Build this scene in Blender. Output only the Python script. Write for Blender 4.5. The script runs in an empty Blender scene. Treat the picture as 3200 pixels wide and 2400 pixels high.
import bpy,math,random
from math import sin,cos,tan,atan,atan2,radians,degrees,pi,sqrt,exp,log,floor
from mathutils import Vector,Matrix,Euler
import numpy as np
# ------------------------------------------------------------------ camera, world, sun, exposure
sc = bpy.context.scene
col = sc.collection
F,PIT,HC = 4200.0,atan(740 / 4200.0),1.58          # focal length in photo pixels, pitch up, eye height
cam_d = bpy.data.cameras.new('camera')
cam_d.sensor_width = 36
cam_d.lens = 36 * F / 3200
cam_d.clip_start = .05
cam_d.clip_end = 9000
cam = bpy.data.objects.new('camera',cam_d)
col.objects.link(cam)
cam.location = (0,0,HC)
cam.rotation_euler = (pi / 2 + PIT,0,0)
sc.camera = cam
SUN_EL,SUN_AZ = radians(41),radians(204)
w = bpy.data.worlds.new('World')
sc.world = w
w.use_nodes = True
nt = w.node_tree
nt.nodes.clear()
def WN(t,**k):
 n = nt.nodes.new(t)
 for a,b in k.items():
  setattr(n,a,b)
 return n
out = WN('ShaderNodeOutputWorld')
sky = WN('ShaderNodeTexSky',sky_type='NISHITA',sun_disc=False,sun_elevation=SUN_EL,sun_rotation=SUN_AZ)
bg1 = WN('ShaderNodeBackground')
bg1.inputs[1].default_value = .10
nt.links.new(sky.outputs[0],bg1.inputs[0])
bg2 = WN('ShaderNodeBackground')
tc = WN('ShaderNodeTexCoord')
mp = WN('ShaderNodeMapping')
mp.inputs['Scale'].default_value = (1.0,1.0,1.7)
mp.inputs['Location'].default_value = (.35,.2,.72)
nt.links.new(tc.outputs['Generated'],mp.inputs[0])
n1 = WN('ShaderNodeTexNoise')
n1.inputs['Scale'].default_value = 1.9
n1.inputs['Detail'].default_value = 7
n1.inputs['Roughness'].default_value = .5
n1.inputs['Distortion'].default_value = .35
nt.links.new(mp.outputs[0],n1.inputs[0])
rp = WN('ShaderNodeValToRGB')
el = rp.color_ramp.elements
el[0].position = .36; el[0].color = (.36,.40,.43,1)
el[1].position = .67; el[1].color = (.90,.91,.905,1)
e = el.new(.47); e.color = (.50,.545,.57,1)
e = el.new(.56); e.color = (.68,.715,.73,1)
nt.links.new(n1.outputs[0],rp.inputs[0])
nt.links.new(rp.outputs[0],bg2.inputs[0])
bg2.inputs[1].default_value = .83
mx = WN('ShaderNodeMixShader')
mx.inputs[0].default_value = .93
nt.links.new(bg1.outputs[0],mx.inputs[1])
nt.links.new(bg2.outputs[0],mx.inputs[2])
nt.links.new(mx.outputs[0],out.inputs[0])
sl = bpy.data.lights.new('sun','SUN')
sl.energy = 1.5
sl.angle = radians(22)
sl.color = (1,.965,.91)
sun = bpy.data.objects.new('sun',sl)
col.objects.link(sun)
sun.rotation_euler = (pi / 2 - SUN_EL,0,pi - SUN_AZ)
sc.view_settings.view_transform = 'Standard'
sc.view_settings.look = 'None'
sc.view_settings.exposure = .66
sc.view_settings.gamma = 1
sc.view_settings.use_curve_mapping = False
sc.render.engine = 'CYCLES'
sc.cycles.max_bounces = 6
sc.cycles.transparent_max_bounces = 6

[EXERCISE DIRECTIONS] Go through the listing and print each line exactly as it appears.

[THE RESULT]
Build this scene in Blender. Output only the Python script. Write for Blender 4.5. The script runs in an empty Blender scene. Treat the picture as 3200 pixels wide and 2400 pixels high.
import bpy,math,random
from math import sin,cos,tan,atan,atan2,radians,degrees,pi,sqrt,exp,log,floor
from mathutils import Vector,Matrix,Euler
import numpy as np
# ------------------------------------------------------------------ camera, world, sun, exposure
sc = bpy.context.scene
col = sc.collection
F,PIT,HC = 4200.0,atan(740 / 4200.0),1.58          # focal length in photo pixels, pitch up, eye height
cam_d = bpy.data.cameras.new('camera')
cam_d.sensor_width = 36
cam_d.lens = 36 * F / 3200
cam_d.clip_start = .05
cam_d.clip_end = 9000
cam = bpy.data.objects.new('camera',cam_d)
col.objects.link(cam)
cam.location = (0,0,HC)
cam.rotation_euler = (pi / 2 + PIT,0,0)
sc.camera = cam
SUN_EL,SUN_AZ = radians(41),radians(204)
w = bpy.data.worlds.new('World')
sc.world = w
w.use_nodes = True
nt = w.node_tree
nt.nodes.clear()
def WN(t,**k):
 n = nt.nodes.new(t)
 for a,b in k.items():
  setattr(n,a,b)
 return n
out = WN('ShaderNodeOutputWorld')
sky = WN('ShaderNodeTexSky',sky_type='NISHITA',sun_disc=False,sun_elevation=SUN_EL,sun_rotation=SUN_AZ)
bg1 = WN('ShaderNodeBackground')
bg1.inputs[1].default_value = .10
nt.links.new(sky.outputs[0],bg1.inputs[0])
bg2 = WN('ShaderNodeBackground')
tc = WN('ShaderNodeTexCoord')
mp = WN('ShaderNodeMapping')
mp.inputs['Scale'].default_value = (1.0,1.0,1.7)
mp.inputs['Location'].default_value = (.35,.2,.72)
nt.links.new(tc.outputs['Generated'],mp.inputs[0])
n1 = WN('ShaderNodeTexNoise')
n1.inputs['Scale'].default_value = 1.9
n1.inputs['Detail'].default_value = 7
n1.inputs['Roughness'].default_value = .5
n1.inputs['Distortion'].default_value = .35
nt.links.new(mp.outputs[0],n1.inputs[0])
rp = WN('ShaderNodeValToRGB')
el = rp.color_ramp.elements
el[0].position = .36; el[0].color = (.36,.40,.43,1)
el[1].position = .67; el[1].color = (.90,.91,.905,1)
e = el.new(.47); e.color = (.50,.545,.57,1)
e = el.new(.56); e.color = (.68,.715,.73,1)
nt.links.new(n1.outputs[0],rp.inputs[0])
nt.links.new(rp.outputs[0],bg2.inputs[0])
bg2.inputs[1].default_value = .83
mx = WN('ShaderNodeMixShader')
mx.inputs[0].default_value = .93
nt.links.new(bg1.outputs[0],mx.inputs[1])
nt.links.new(bg2.outputs[0],mx.inputs[2])
nt.links.new(mx.outputs[0],out.inputs[0])
sl = bpy.data.lights.new('sun','SUN')
sl.energy = 1.5
sl.angle = radians(22)
sl.color = (1,.965,.91)
sun = bpy.data.objects.new('sun',sl)
col.objects.link(sun)
sun.rotation_euler = (pi / 2 - SUN_EL,0,pi - SUN_AZ)
sc.view_settings.view_transform = 'Standard'
sc.view_settings.look = 'None'
sc.view_settings.exposure = .66
sc.view_settings.gamma = 1
sc.view_settings.use_curve_mapping = False
sc.render.engine = 'CYCLES'
sc.cycles.max_bounces = 6
sc.cycles.transparent_max_bounces = 6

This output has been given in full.